Nigeria’s high dependence on oil exports means that undeveloped and unlicensed oil blocks pose a real economic risk. The country’s public debt hit N149 trillion in Q1 2025, driven in part by reduced oil revenues and increased borrowing to finance subsidies and importation of refined fuel.

Despite owning four refineries, all of which are currently underperforming, Nigeria remains heavily reliant on imported petroleum products. This shortfall is largely due to insufficient crude supply to local refineries—an issue that would be mitigated by developing currently dormant oil blocks.



The Commission had earlier announced that the 2025 bid round would commence after preparatory activities conclude. Stakeholders anticipate that the process will attract both local and international investors looking to tap into Nigeria’s hydrocarbon riches, especially under a more reformed legal framework.

The Petroleum Industry Act (2021) is expected to simplify bureaucratic bottlenecks and provide fiscal incentives to improve investor participation.



As the Tinubu administration seeks to diversify revenue streams and stabilize the economy, unlocking the 220 oil blocks through competitive, transparent bid rounds may provide the spark Nigeria’s oil industry desperately needs.

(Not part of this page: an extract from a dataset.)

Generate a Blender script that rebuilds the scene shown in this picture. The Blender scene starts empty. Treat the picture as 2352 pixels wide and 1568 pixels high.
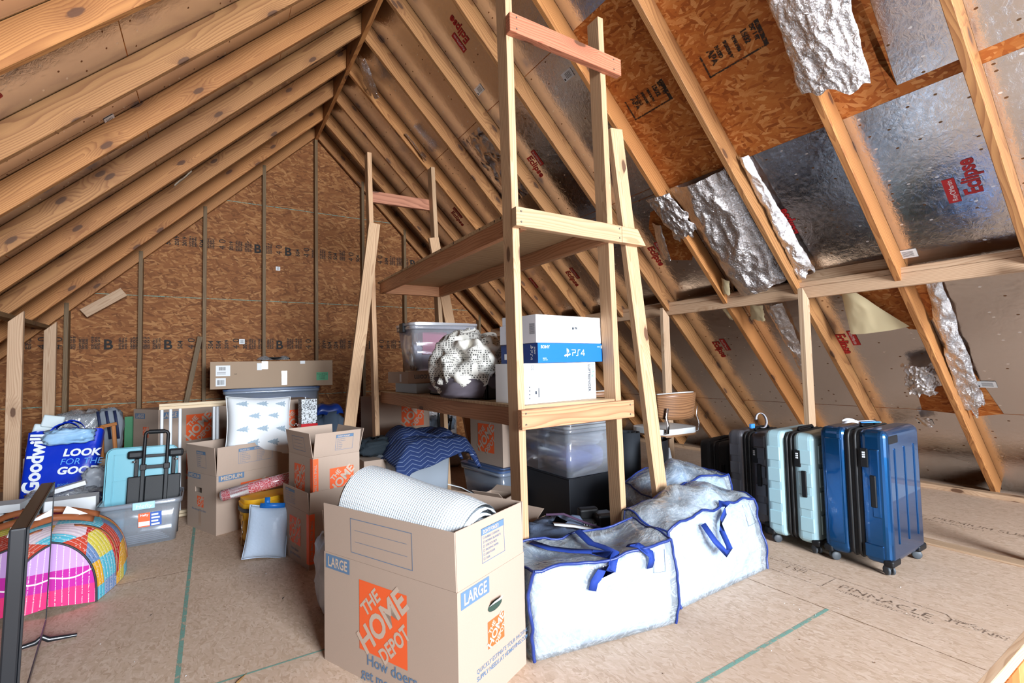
import bpy, bmesh, math, random
from mathutils import Vector, Matrix, Euler, noise
C = bpy.context.scene.collection
PI = math.pi
random.seed(7)
# ---------------------------------------------------------------- camera, world, lights, exposure
sc = bpy.context.scene
H = 1.14                                     # eye height above the attic floor (metres)
yaw, pitch, roll = (math.radians(a) for a in (32.12, 2.762, -1.3115))
f_ = Vector((math.sin(yaw) * math.cos(pitch), math.cos(yaw) * math.cos(pitch), math.sin(pitch)))
r_ = Vector((math.cos(yaw), -math.sin(yaw), 0)); u_ = r_.cross(f_)
R_ = math.cos(roll) * r_ + math.sin(roll) * u_; U_ = -math.sin(roll) * r_ + math.cos(roll) * u_
cam = bpy.data.objects.new('camera', bpy.data.cameras.new('camera')); C.objects.link(cam)
cam.matrix_world = Matrix(((R_.x, U_.x, -f_.x, 0), (R_.y, U_.y, -f_.y, 0), (R_.z, U_.z, -f_.z, H), (0, 0, 0, 1)))
cam.data.sensor_width = 36; cam.data.lens = 1105.6 / 2352 * 36; cam.data.clip_start = 0.05
sc.camera = cam
w = bpy.data.worlds.new('world'); sc.world = w; w.use_nodes = True
bg = w.node_tree.nodes['Background']; bg.inputs[0].default_value = (0.78, 0.88, 1.0, 1); bg.inputs[1].default_value = 1.0
def area(name, loc, rot, sx, sy, power, col, spread=PI):
    l = bpy.data.lights.new(name, 'AREA'); l.shape = 'RECTANGLE'; l.size = sx; l.size_y = sy; l.energy = power; l.color = col; l.spread = spread
    o = bpy.data.objects.new(name, l); C.objects.link(o); o.location = loc; o.rotation_euler = rot; return o
# daylight: the window in the near gable behind the camera, and the stairwell opening
area('window_daylight', (1.30, -4.9, 2.0), (math.radians(64), 0, 0), 2.4, 2.2, 1050, (0.84, 0.92, 1.0))
area('stairwell_daylight', (1.2, -0.9, -0.6), (math.radians(180 - 22), 0, 0), 4.4, 2.4, 14, (0.90, 0.95, 1.0))
sc.view_settings.view_transform = 'Standard'; sc.view_settings.look = 'None'; sc.view_settings.gamma = 1
sc.view_settings.use_curve_mapping = False; sc.view_settings.exposure = 0.5
sc.cycles.max_bounces = 8; sc.cycles.diffuse_bounces = 5; sc.cycles.transparent_max_bounces = 24; sc.cycles.glossy_bounces = 4
sc.cycles.transmission_bounces = 6; sc.cycles.caustics_reflective = False; sc.cycles.caustics_refractive = False

# ---------------------------------------------------------------- object helpers
def prop(o, label=None, cat=None, group=None, kind=None):
    if label: o['label'] = label
    if cat: o['category'] = cat
    if group: o['group'] = group
    if kind: o['kind'] = kind
    return o
def thing(name, label, cat, loc=(0, 0, 0), rz=0, group=None, rot=None):
    o = bpy.data.objects.new(name, None); C.objects.link(o); o.empty_display_size = 0.1
    o.location = loc; o.rotation_euler = rot if rot else (0, 0, rz)
    return prop(o, label, cat, group)
def new(name, me, m=None, parent=None, loc=None, rot=None, mw=None):
    o = bpy.data.objects.new(name, me); C.objects.link(o)
    if m is not None:
        for k in (m if isinstance(m, (list, tuple)) else [m]): me.materials.append(k)
    if parent is not None: o.parent = parent
    if mw is not None: o.matrix_local = mw
    if loc is not None: o.location = loc
    if rot is not None: o.rotation_euler = rot
    return o
def world_child(o, parent):
    """keep o (built in world coordinates) where it is under a moved parent (translation / z-rotation only)"""
    pm = Matrix.Translation(parent.location) @ parent.rotation_euler.to_matrix().to_4x4()
    o.parent = parent; o.matrix_parent_inverse = pm.inverted(); return o
class MB:
    def __init__(s): s.v = []; s.f = []; s.mi = []; s.sm = []
    def add(s, vs, fs, mi=0, smooth=False, M=None):
        n = len(s.v)
        s.v += [tuple(M @ Vector(p)) if M else tuple(p) for p in vs]
        for f in fs: s.f.append(tuple(n + i for i in f)); s.mi.append(mi); s.sm.append(smooth)
        return s
    def box(s, x0, x1, y0, y1, z0, z1, mi=0, M=None):
        vs = [(x, y, z) for z in (z0, z1) for y in (y0, y1) for x in (x0, x1)]
        return s.add(vs, [(0, 2, 3, 1), (4, 5, 7, 6), (0, 1, 5, 4), (2, 6, 7, 3), (0, 4, 6, 2), (1, 3, 7, 5)], mi, False, M)
    def prism(s, poly, z0, z1, mi=0, M=None, smooth=False, cap=True):
        n = len(poly); vs = [(p[0], p[1], z0) for p in poly] + [(p[0], p[1], z1) for p in poly]
        s.add(vs, [(i, (i + 1) % n, n + (i + 1) % n, n + i) for i in range(n)], mi, smooth, M)
        if cap: s.add(vs, [tuple(reversed(range(n))), tuple(range(n, 2 * n))], mi, False, M)
        return s
    def tube(s, pts, r, n=10, mi=0, M=None, smooth=True, closed=False, flat=None, caps=True):
        pts = [Vector(p) for p in pts]; m = len(pts); rs = r if isinstance(r, (list, tuple)) else [r] * m
        up = Vector((0, 0, 1)); vs = []; prev = None
        for i, p in enumerate(pts):
            a = pts[(i - 1) % m] if (closed or i > 0) else p; b = pts[(i + 1) % m] if (closed or i < m - 1) else p
            t = (b - a)
            if t.length < 1e-9: t = Vector((0, 0, 1))
            t.normalize()
            if prev is None:
                x = t.cross(up)
                if x.length < 1e-3: x = t.cross(Vector((0, 1, 0)))
            else: x = prev - t * prev.dot(t)
            x.normalize(); prev = x; y = x.cross(t)
            for k in range(n):
                an = 2 * PI * k / n; fy = flat if flat else 1
                vs.append(p + x * math.cos(an) * rs[i] + y * math.sin(an) * rs[i] * fy)
        fs = [(i * n + k, i * n + (k + 1) % n, ((i + 1) % m) * n + (k + 1) % n, ((i + 1) % m) * n + k) for i in range(m if closed else m - 1) for k in range(n)]
        s.add(vs, fs, mi, smooth, M)
        if not closed and caps: s.add(vs, [tuple(range(n)), tuple(range((m - 1) * n, m * n))], mi, False, M)
        return s
    def lathe(s, prof, n=24, mi=0, M=None, smooth=True):
        m = len(prof); vs = [(r * math.cos(2 * PI * k / n), r * math.sin(2 * PI * k / n), z) for r, z in prof for k in range(n)]
        return s.add(vs, [(i * n + k, i * n + (k + 1) % n, (i + 1) * n + (k + 1) % n, (i + 1) * n + k) for i in range(m - 1) for k in range(n)], mi, smooth, M)
    def grid(s, fn, nu, nv, mi=0, smooth=True, M=None, closed_u=False):
        vs = [fn(i / (nu if closed_u else nu - 1), j / (nv - 1)) for j in range(nv) for i in range(nu)]
        fs = [(j * nu + i, j * nu + (i + 1) % nu, (j + 1) * nu + (i + 1) % nu, (j + 1) * nu + i) for j in range(nv - 1) for i in range(nu if closed_u else nu - 1)]
        return s.add(vs, fs, mi, smooth, M)
    def ribbon(s, pts, width, side=(0, 0, 1), th=0.002, mi=0, M=None):
        """flat strap along pts; side = direction of its width (vector or list)"""
        pts = [Vector(p) for p in pts]; vs = []; m = len(pts)
        for i, p in enumerate(pts):
            t = (pts[min(i + 1, m - 1)] - pts[max(i - 1, 0)]).normalized()
            sd = Vector(side[i] if isinstance(side, list) else side); sd = (sd - t * sd.dot(t))
            sd = sd.normalized() if sd.length > 1e-6 else t.orthogonal().normalized()
            nn = t.cross(sd)
            for a, b in ((-1, -1), (1, -1), (1, 1), (-1, 1)): vs.append(p + sd * a * width / 2 + nn * b * th / 2)
        fs = [(i * 4 + k, i * 4 + (k + 1) % 4, i * 4 + 4 + (k + 1) % 4, i * 4 + 4 + k) for i in range(m - 1) for k in range(4)] + [(0, 1, 2, 3), ((m - 1) * 4 + 3, (m - 1) * 4 + 2, (m - 1) * 4 + 1, (m - 1) * 4)]
        return s.add(vs, fs, mi, True, M)
    def mesh(s, name='m'):
        me = bpy.data.meshes.new(name); me.from_pydata(s.v, [], s.f); me.update()
        me.polygons.foreach_set('material_index', s.mi); me.polygons.foreach_set('use_smooth', s.sm)
        bm = bmesh.new(); bm.from_mesh(me); bmesh.ops.recalc_face_normals(bm, faces=bm.faces); bm.to_mesh(me); bm.free(); return me
    def build(s, name, m=None, parent=None, loc=None, rot=None, mw=None, bevel=0, seg=2, subd=0, solid=0, weld=False, off=0):
        me = s.mesh(name)
        if weld:
            bm = bmesh.new(); bm.from_mesh(me); bmesh.ops.remove_doubles(bm, verts=bm.verts, dist=1e-5); bmesh.ops.recalc_face_normals(bm, faces=bm.faces); bm.to_mesh(me); bm.free()
        o = new(name, me, m, parent, loc, rot, mw)
        if solid: d = o.modifiers.new('s', 'SOLIDIFY'); d.thickness = solid; d.offset = off
        if bevel: d = o.modifiers.new('b', 'BEVEL'); d.width = bevel; d.segments = seg; d.limit_method = 'ANGLE'; d.angle_limit = math.radians(35); d.harden_normals = False
        if subd: d = o.modifiers.new('u', 'SUBSURF'); d.levels = subd; d.render_levels = subd
        return o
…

If executed efficiently, this initiative could:

Boost national revenue

Reduce dependency on oil imports

Drive job creation

Attract cutting-edge technology and investment

Strengthen national energy security


The upcoming bid rounds will therefore be a litmus test for the effectiveness of Nigeria’s oil sector reforms and its commitment to maximizing the benefits of its vast petroleum resources.